In the next section, we present the monthly mean energy budget from the forecasted GHI and DNI values compared with the corresponding observations. Monthly values are calculated from the hourly values.
In
Figure 11, the GHI forecasts reproduces the observed seasonal cycle well, with higher values during late spring and summer and lower estimated values in winter. Both forecast horizons show a slight positive bias during high-irradiance months, while differences between 24 h and 48 h forecasts remain limited, indicating stable model performance across lead times. The monthly mean daily energy statistics indicate that the GHI 24 h forecast achieves an MBE of 8.32, an RMSE of 28.06, an MAE of 18.90, and a correlation coefficient of 0.964 relative to the observations. For the 48 h forecast, the corresponding values are an MBE of 11.10, an RMSE of 31.13, an MAE of 20.92, and a correlation of 0.957, indicating a slight degradation in forecast accuracy with the increase in lead time.
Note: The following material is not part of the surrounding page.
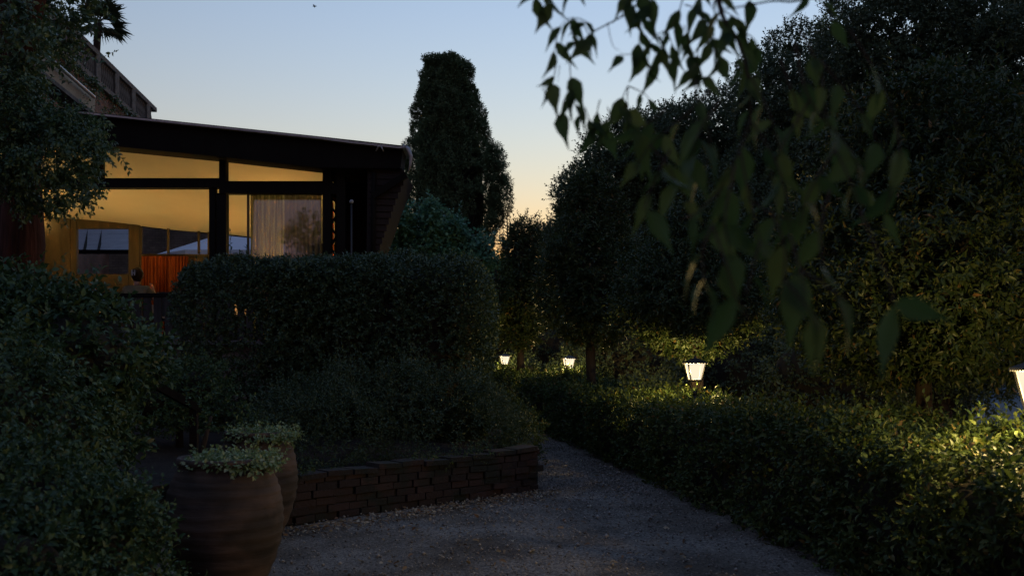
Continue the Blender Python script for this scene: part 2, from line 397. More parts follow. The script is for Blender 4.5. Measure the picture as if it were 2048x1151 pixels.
def shell(blobs, dens, disp=.08, dsc=2.0, depth=.12, back=.35, seed=1, p=2, zmin=None, holes=True):
    """points + outward normals over the union of (super)ellipsoids; blobs: (centre, radii)"""
    PP = []; NN = []
    for i, (c, r) in enumerate(blobs):
        c = np.array(c, float); r = np.array(r, float)
        A = 4 * math.pi * (((r[0]*r[1])**1.6 + (r[0]*r[2])**1.6 + (r[1]*r[2])**1.6) / 3) ** (1/1.6) * (1.3 if p > 3 else 1)
        n = int(A * dens)
        if p > 3:   # uniform on the box faces, pushed on to the superellipsoid
            fa = np.array([r[1]*r[2], r[0]*r[2], r[0]*r[1]]); ax = R.choice(3, n, p=fa / fa.sum())
            u = R.uniform(-1, 1, (n, 3)); u[np.arange(n), ax] = np.sign(R.uniform(-1, 1, n))
        else:
            u = nrm(R.normal(size=(n, 3)))
        k = (np.abs(u) ** p).sum(1, keepdims=True) ** (1 / p)
        u = u / k
        P = c + u * r
        N = nrm(np.sign(u) * np.abs(u) ** (p - 1) / r)
        d = disp * wave(P, dsc, seed) + .75 * min(disp, .1) * wave(P, dsc * 3.3, seed + 5) - depth * R.exponential(.6, n)
        P = P + N * d[:, None]
        keep = np.ones(n, bool)
        for j, (c2, r2) in enumerate(blobs):
            if j != i: keep &= ell_value(P, np.array(c2), np.array(r2), p) > .86
        view = nrm(np.array([0, 0, EYE]) - P)
        f = (N * view).sum(1)
        keep &= (f > -.25) | (R.random(n) < back)
        hole = wave(P, dsc * 2.6, seed + 9) + .6 * wave(P, dsc * 6, seed + 13)
        keep &= (hole > -.45) | (R.random(n) < (.12 if holes else 1))
        if zmin is not None: keep &= P[:, 2] > zmin
        PP.append(P[keep]); NN.append(N[keep])
    return np.concatenate(PP), np.concatenate(NN)

def core(mb, c, r, k=.8, p=2, seed=1, disp=.08, dsc=2.0, nu=28, nv=16, zmin=None):
    c = np.array(c, float); r = np.array(r, float) * k; V = []
    for j in range(nv + 1):
        th = math.pi * j / nv
        for i in range(nu):
            ph = 2 * math.pi * i / nu
            u = np.array([math.sin(th) * math.cos(ph), math.sin(th) * math.sin(ph), math.cos(th)])
            u = u / (np.abs(u) ** p).sum() ** (1 / p); V.append(c + u * r)
    V = np.array(V); V += nrm(V - c) * (disp * wave(V, dsc, seed))[:, None]
    if zmin is not None: V[:, 2] = np.maximum(V[:, 2], zmin)
    mb.add(V.tolist(), [(j * nu + i, (j + 1) * nu + i, (j + 1) * nu + (i + 1) % nu, j * nu + (i + 1) % nu) for j in range(nv) for i in range(nu)])

def shrub(name, label, cat, blobs, dens, sl, nl, ll, lw, lm, root=None, kind='quad', corek=.8, group=None, p=2, disp=.08, dsc=2.0, depth=.12,
          seed=1, spread=.7, up=.3, droop=0, shoots=0, shoot_len=.3, zmin=.02, trunk=None, core_n=None, back=.35, crown='foliage', extra=None, stems=0.002):
    t = thing(name, label, cat, root or (blobs[0][0][0], blobs[0][0][1], 0), group)
    P, N = shell(blobs, dens, disp, dsc, depth, back, seed, p, zmin)
    parts = [sprigs(P, N, sl, nl, ll, lw, spread, up, droop, kind, stems)]
    if shoots:
        ok = np.where(N[:, 2] > .2)[0]; idx = R.choice(ok, min(shoots, len(ok)))
        parts.append(sprigs(P[idx], N[idx] * .3, shoot_len, 12, ll * .95, lw * .95, .3, 1.0, droop * .4, kind, .004))
    if corek:
        P, N = shell([(c, tuple(q * (corek + .08) for q in r)) for c, r in blobs], dens * .55, disp * .6, dsc, .03, back, seed, p, zmin, False)
        parts.append(sprigs(P, N, sl * .8, nl, ll, lw, 1.0, up, droop, kind, 0))
    if extra: parts += extra
    V, Fc = merge(parts); obj(crown, V, Fc, lm, t)
    if corek:
        mb = MB()
        for c, r in blobs[:core_n]: core(mb, c, r, corek, p, seed, disp, dsc, zmin=zmin)
        mb.build('dark_core', M['twig'], t, True)  # solid dark body, makes gaps between the leaves read as deep shade
    if trunk:
        mb = MB()
        for P_, r_ in trunk: mb.tube(P_, r_, 10)
        mb.build('trunk' if cat == 'tree' else 'stems', M['bark'], t, True)
    return t

# ------------------------------------------------------------------ ground, path, valley
def smooth(a, b, x): t = np.clip((x - a) / (b - a), 0, 1); return t * t * (3 - 2 * t)
xs = np.unique(np.concatenate([np.linspace(-3000, -60, 20), np.linspace(-60, 60, 61), np.linspace(60, 4000, 60)]))
ys = np.unique(np.concatenate([np.linspace(-400, -20, 8), np.linspace(-20, 80, 51), np.linspace(80, 5000, 70)]))
X, Y = np.meshgrid(xs, ys)
drop = np.maximum(smooth(9, 45, X), smooth(60, 110, Y)) * 28 + smooth(60, 500, np.hypot(X, Y)) * 42
Z = -drop + smooth(100, 800, np.hypot(X, Y)) * 7 * np.sin(X / 170 + 1) * np.cos(Y / 230)
V = np.stack([X, Y, Z], -1).reshape(-1, 3); nx = len(xs)
j, i = np.meshgrid(np.arange(len(ys) - 1), np.arange(nx - 1), indexing='ij'); a = (j * nx + i).ravel()
ground = obj('ground', V, np.stack([a, a + 1, a + nx + 1, a + nx], 1), M['ground'], None, True); tag(ground, kind='structure')
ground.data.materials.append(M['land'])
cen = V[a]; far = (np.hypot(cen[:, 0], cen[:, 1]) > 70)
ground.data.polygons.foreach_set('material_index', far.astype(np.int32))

def ridge(name, d, h, seed, mt, a0=-60, a1=80):
    V = []; n = 220
    for k in range(n + 1):
        an = math.radians(a0 + (a1 - a0) * k / n)
        q = sum(math.sin(an * f + seed * s_) / (i + 1) for i, (f, s_) in enumerate(((5, 1), (11, 2), (23, 3), (61, 4), (130, 5))))
        x, y = math.sin(an) * d, math.cos(an) * d
        V += [(x * .9, y * .9, -90), (x * .97, y * .97, -30 + h * .5), (x, y, h * (1 + .28 * q)), (x * 1.15, y * 1.15, -90)]
    Fc = [(k * 4 + r_, k * 4 + 4 + r_, k * 4 + 5 + r_, k * 4 + 1 + r_) for k in range(n) for r_ in range(3)]
    return tag(obj(name, V, Fc, mt, None, True), kind='structure')
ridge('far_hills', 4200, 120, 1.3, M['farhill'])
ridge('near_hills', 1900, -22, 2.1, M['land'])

HF = [(1.5, 2.95), (2.6, 2.75), (4.5, 2.5), (7.15, 2.2), (9.35, 1.87), (12.6, 1.42), (13.5, 1.28), (17.4, .7), (22, -.05), (28, -1.15), (34, -2.5)]
hy = np.array([a for a, b in HF]); hx = np.array([b for a, b in HF])
def hedge_x(y): return np.interp(y, hy, hx)
LE = [(-4, -3.5), (1, -3.2), (6.3, -3.6), (7.9, -3.2), (8.8, -2.0), (10.9, .30), (12.4, .05), (17, -.35), (22, -1.2), (28, -2.6), (34, -4.2)]
ly = np.array([a for a, b in LE]); lx = np.array([b for a, b in LE])
yy = np.linspace(-4, 34, 90); V = []
for y in yy:
    l = np.interp(y, ly, lx) + .06 * math.sin(y * 3.1); r_ = hedge_x(max(y, 1.5)) + .25
    for k in range(13):
        x = l + (r_ - l) * k / 12; V.append((x, y, .012 + .012 * math.sin(x * 2.3 + y) * math.sin(y * 1.7)))
a = np.array([j * 13 + i for j in range(len(yy) - 1) for i in range(12)])
tag(obj('path', V, np.stack([a, a + 1, a + 14, a + 13], 1), M['gravel'], None, True), kind='structure')

# loose stones and fallen leaves on the gravel
n = 16000
py_ = 2.2 + 15 * R.random(n) ** 1.6; t_ = R.random(n)
px_ = np.interp(py_, ly, lx) + (hedge_x(py_) - np.interp(py_, ly, lx)) * t_
B = np.stack([px_, py_, np.full(n, .03)], 1)
s_ = R.uniform(.005, .012, n) * np.where(R.random(n) < .06, 1.8, 1)
OV = np.array([(1, 0, 0), (-1, 0, 0), (0, 1, 0), (0, -1, 0), (0, 0, .8), (0, 0, -.8)], float)
OF = np.array([(0, 2, 4), (2, 1, 4), (1, 3, 4), (3, 0, 4), (2, 0, 5), (1, 2, 5), (3, 1, 5), (0, 3, 5)])
V = (B[:, None, :] + OV[None] * s_[:, None, None] * R.uniform(.7, 1.4, (n, 6, 1))).reshape(-1, 3)
tag(obj('loose_gravel', V, ((np.arange(n) * 6)[:, None, None] + OF[None]).reshape(-1, 3), M['pebble']), 'loose pale stones scattered over the gravel path', 'gravel', kind='stuff')
n = 700
t_ = R.random(n); by = 8.5 + 2.5 * t_; bx = -2.2 + 2.5 * t_ + R.normal(size=n) * .12 + .15; by = by - np.abs(R.normal(size=n)) * .22 - .12
n2 = 500; by = np.concatenate([by, R.uniform(4, 14, n2)]); bx = np.concatenate([bx, R.uniform(-1.2, 1.5, n2)])
B = np.stack([bx, by, np.full(n + n2, .04)], 1)
V, Fc = leafgeo(B, R.normal(size=(n + n2, 3)) * [1, 1, .15], np.array([0, 0, 1.]) + .4 * R.normal(size=(n + n2, 3)), R.uniform(.03, .07, n + n2), .03, 'leaf')
tag(obj('fallen_leaves', V, Fc, M['l_litter']), 'dry fallen leaves along the foot of the brick planter wall', 'fallen leaves', kind='stuff')

# planting bed behind the brick wall, rising towards the pavilion
V = []; rows = 14
for j in range(rows + 1):
    t_ = j / rows
    for i in range(21):
        s_ = i / 20
        a0 = Vector((-6.5, 7.2, 0)).lerp(Vector((.2, 11.0, 0)), s_) if s_ < 1 else Vector((.2, 11, 0))
        b0 = Vector((-9.5, 15.3, 0)).lerp(Vector((-.45, 15.3, 0)), s_)
        q = a0.lerp(b0, t_); z = .34 + .75 * t_ * (1 - .6 * s_) + .03 * math.sin(q.x * 3) * math.sin(q.y * 2.3)
        V.append((q.x, q.y, z))
a = np.array([j * 21 + i for j in range(rows) for i in range(20)])
tag(obj('planting_bed', V, np.stack([a, a + 1, a + 22, a + 21], 1), M['soil'], None, True), kind='structure')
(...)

The post-processing approach applied for the DNI-based energy model (
Figure 12) captures well the seasonal evolution, with a pronounced maximum in late spring and summer and reduced values during winter months. Compared with observations, the forecasts show a tendency toward overestimation during high-irradiance months, particularly in late spring and early summer, while a slight underestimation is observed in some autumn months. Differences between the 24 h and 48 h forecasts are generally limited, indicating consistent forecast performance across lead times. For DNI, the 24 h forecast shows an MBE of 8.73, an RMSE of 61.54, an MAE of 48.24, and a correlation of 0.854. The 48 h forecast exhibits higher errors, with an MBE of 15.78, an RMSE of 68.41, an MAE of 52.92, and a correlation of 0.824, confirming that DNI forecasts are generally more challenging and more sensitive to increased lead time compared with GHI.
A comparison with the monthly mean daily energy estimated from GHI forecasts highlights distinct implications for solar technologies. GHI-based energy, which is directly relevant for photovoltaic (PV) systems, exhibits smaller forecast deviations and reduced seasonal variability, reflecting its lower sensitivity to cloud and aerosol representation. In contrast, DNI-based energy, curtailed for concentrating solar power (CSP) applications, shows a stronger seasonal amplitude and larger forecast uncertainty, especially during summer. These results underline the greater sensitivity of CSP-relevant forecasts to atmospheric conditions and emphasize the need for dedicated post-processing strategies when using NWP outputs for operational CSP energy assessment.